Perla Gallo vor dem Auftritt in ihrer Garderobe. Sie fasziniert in der Titelrolle (Foto: Instagram/privat)
Perla Gallo beeindruckt in der Titelrolle. Mit ihren anmutigen Bewegungen bringt sie die Magie und die Kraft des Feuervogels auf eindrucksvolle Weise zum Ausdruck. Ihr tänzerisches Können und ihre Bühnenpräsenz machen sie zur perfekten Besetzung für diese Rolle, in der sie sowohl solistisch als auch im fürsorglichen Zusammenspiel mit dem stattlichen Yun-Cheng Lin als Iwan Zarewitsch und im Konflikt mit Kastschei (dämonisch und furchteinflößend von Ben Silas Beppler interpretiert) brilliert. Zart und bezaubernd gestaltet Meng-Ting Wu die schöne Zarewna. Alternierend als Gefolge des Feuervogels und als Dämonen sind mit starker Bühnenpräsenz Anna Schumacher, Yi-Han Hsiao, Riho Otsu, Risa Tero, Chu-En Chiu, William Gustavo Barros, Matteo Andrioli und der Gast Emanuele Senese im Einsatz.

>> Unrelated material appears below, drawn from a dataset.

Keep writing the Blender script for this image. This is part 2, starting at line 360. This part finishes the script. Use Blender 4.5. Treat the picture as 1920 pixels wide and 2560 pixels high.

Das Schleswig-Holsteinische Sinfonieorchester trägt unter der Leitung von Sergi Roca Bru durch seine konzentrierte Begleitung maßgeblich zum Gesamteindruck des Abends bei und entfaltet insbesondere im Feuervogel einen mystischen Klangteppich, wohingegen es in Weills Sinfonie auch mit schmissigen Rythmen aufwartet.
Standing Ovations im ausverkauften Haus dieser Repertoirevorstellung.